People can be awakened in different ways. You can tell them about the suffering of their ordinary life, trying to intensify in them the sense of hopelessness and the inevitability of constantly recurring torments provoked by unrealized desires. You can indicate the mechanicality of their actions and life in general in which they are only puppets, obeying the impulses of psychological reactions formulated in early childhood. Every awakened person choses his own means which he uses to achieve an established goal. And although the means may be different, all of them must create disturbance in people, depriving them of their customary “waking sleep.”
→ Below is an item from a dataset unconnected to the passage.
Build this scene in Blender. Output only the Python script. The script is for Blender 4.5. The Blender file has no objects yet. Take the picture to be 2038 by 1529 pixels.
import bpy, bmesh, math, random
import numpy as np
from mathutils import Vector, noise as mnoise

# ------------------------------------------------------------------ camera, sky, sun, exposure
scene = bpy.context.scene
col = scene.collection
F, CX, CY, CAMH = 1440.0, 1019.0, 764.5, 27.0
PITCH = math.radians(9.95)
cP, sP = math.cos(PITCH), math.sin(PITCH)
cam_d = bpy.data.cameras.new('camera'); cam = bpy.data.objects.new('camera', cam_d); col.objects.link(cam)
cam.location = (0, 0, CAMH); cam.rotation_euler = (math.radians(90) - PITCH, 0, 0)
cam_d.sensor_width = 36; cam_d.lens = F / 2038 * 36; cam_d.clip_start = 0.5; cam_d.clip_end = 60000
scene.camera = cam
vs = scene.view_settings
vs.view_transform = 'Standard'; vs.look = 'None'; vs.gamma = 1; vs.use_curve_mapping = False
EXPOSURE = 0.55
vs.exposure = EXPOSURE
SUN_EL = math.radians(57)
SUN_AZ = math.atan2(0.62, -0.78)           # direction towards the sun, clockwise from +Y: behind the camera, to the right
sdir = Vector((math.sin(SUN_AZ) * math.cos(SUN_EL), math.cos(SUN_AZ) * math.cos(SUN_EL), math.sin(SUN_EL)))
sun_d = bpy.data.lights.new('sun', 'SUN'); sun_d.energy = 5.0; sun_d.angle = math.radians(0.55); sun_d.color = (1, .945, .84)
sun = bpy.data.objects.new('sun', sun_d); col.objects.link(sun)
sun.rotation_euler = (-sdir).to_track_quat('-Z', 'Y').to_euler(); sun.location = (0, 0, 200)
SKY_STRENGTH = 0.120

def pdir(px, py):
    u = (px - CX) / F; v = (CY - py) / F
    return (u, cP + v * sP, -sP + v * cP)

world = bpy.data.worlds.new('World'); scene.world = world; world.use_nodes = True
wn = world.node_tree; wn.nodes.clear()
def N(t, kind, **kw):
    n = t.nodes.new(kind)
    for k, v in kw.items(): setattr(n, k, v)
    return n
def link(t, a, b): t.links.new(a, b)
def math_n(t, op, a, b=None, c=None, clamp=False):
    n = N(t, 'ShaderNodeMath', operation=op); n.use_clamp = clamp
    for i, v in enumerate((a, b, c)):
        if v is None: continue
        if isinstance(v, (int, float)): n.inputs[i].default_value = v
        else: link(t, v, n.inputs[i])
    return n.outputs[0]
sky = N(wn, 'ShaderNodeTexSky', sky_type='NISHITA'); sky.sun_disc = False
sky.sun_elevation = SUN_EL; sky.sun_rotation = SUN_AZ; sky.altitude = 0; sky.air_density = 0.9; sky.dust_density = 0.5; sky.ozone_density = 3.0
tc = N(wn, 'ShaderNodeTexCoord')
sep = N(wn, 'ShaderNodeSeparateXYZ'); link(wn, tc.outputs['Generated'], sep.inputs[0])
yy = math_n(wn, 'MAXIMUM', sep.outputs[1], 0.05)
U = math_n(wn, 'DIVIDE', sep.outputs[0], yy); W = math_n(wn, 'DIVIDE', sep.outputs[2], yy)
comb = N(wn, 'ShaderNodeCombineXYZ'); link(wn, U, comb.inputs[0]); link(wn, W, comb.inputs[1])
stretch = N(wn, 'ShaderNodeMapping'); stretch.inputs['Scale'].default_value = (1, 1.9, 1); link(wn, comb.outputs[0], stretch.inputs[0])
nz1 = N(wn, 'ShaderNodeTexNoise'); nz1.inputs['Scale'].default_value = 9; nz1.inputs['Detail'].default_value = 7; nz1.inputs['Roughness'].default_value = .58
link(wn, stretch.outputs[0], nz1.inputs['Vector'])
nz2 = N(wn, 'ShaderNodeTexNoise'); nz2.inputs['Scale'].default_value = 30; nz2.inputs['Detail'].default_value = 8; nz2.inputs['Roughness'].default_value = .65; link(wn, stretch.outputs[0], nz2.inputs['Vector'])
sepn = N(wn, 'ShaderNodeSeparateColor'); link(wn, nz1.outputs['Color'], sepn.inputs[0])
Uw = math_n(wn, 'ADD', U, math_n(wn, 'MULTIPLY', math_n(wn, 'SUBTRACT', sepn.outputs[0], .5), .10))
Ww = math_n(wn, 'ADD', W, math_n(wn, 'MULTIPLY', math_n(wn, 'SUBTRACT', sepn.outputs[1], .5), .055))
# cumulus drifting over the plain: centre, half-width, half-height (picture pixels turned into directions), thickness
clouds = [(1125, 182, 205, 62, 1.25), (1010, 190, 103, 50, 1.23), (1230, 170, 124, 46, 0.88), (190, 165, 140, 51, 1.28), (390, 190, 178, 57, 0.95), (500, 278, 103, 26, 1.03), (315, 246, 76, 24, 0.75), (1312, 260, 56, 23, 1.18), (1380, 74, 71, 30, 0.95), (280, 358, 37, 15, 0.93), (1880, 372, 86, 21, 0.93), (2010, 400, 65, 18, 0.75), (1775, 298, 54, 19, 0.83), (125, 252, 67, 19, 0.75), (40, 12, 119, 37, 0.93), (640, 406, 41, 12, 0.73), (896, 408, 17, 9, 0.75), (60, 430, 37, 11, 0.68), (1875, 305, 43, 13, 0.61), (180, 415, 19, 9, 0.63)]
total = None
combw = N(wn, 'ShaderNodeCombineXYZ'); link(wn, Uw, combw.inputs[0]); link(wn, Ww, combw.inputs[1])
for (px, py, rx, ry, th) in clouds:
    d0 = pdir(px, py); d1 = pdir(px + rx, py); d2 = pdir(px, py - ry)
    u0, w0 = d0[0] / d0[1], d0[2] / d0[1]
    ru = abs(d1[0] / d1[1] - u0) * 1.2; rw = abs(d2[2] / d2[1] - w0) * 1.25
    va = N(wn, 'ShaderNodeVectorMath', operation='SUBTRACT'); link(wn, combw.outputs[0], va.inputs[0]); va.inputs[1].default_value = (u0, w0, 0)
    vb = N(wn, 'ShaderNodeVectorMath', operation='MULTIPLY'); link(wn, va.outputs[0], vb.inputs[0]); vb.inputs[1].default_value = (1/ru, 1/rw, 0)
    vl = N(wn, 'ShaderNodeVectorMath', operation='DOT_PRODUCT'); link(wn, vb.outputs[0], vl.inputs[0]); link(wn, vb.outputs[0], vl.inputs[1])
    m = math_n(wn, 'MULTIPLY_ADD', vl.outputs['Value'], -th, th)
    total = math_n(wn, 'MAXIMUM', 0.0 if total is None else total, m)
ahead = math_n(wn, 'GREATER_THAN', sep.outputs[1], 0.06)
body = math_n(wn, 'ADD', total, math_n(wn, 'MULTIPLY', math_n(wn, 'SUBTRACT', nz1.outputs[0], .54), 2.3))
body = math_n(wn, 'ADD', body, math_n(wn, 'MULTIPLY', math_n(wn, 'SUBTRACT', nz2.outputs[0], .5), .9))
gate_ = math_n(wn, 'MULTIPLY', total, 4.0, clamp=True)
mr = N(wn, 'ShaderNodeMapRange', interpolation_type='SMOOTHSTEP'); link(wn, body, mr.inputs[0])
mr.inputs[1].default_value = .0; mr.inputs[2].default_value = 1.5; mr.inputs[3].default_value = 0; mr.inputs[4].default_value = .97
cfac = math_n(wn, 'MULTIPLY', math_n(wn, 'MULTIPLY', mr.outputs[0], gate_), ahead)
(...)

Even so, of course it should be remembered that there is a certain general “call” made to all those who can hear it, and there is individual work with a specific person – a student or a person who intends to become one. Words designed to attract the attention of many incorporate a common idea, a new view on life and a description of the methods to change the situation in which people find themselves. Work with a student is individual, and in it, the methods of awakening are somewhat different. Osho’s general call was such – become free, rid yourself of dogmas and conditionality! In itself, the message was positive, but getting rid of dogmas required criticizing them, and therefore Osho overturned religious notions, scolded politicians and ridiculed humankind’s way of life. All of this turned out beautifully for him, and as usual, it was his criticism of all and everything that earned him quite a few enemies. Everyone came in for it – priests, believers, and the founders of religions as well. Characteristically, Osho himself demonstrated total freedom regarding his own judgements – in one place, he would speak of Jesus with great respect and understanding, and in another casually call him “a poor Jew, who got into his little head the big idea that he was the messiah.”
And that was how it was with everything – non-attachment to his own judgements engendered a mass of contradictions in his books, especially if you read them one after another, believing every word of the Master to be pure Truth.